Iraq’s postal service has issues a series of postage stamps with images of Christian churches from around the country.
In a first for Iraq, historic churches of various Christian denominations are featured on the Muslim-majority country’s stamps. The series has eight different images by Iraqi artist Saad Ghazi.
“The administration of the Iraqi Postal Service had a first set of 4,000 copies of the entire philatelic series printed and distributed in post offices,” according to Fides, the information service of the Pontifical Mission Society.

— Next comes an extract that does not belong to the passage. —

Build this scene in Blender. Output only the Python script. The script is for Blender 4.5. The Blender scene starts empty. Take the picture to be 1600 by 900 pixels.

ASIA/IRAQ – Eight Iraqi churches on National Postal Service postage stamps https://t.co/AdaZVD9Ze9pic.twitter.com/pRRGsARyMT
— Fides News Agency (@FidesNewsAgency) September 30, 2020
“The choice of the National Postal Service to reproduce churches on postage stamps is combined with other gestures of attention reserved by the current Iraqi political leadership to indigenous Christian communities,” Fides reported. “On 10 August, on meeting the Chaldean Patriarch Louis Raphael Sako and some of his collaborators, Iraqi President Mustafa al Kadhimi expressed the hope that Iraqi Christians who emigrated abroad during the jihadist occupation of the north of the country will soon return to homeland.”
“Iraq is the country of all Iraqis, and Christians are the country’s original children,” said Kadhimi, who guaranteed the support of government institutions to Christian families, so that they can “return to Iraq and give their contribution to its reconstruction.”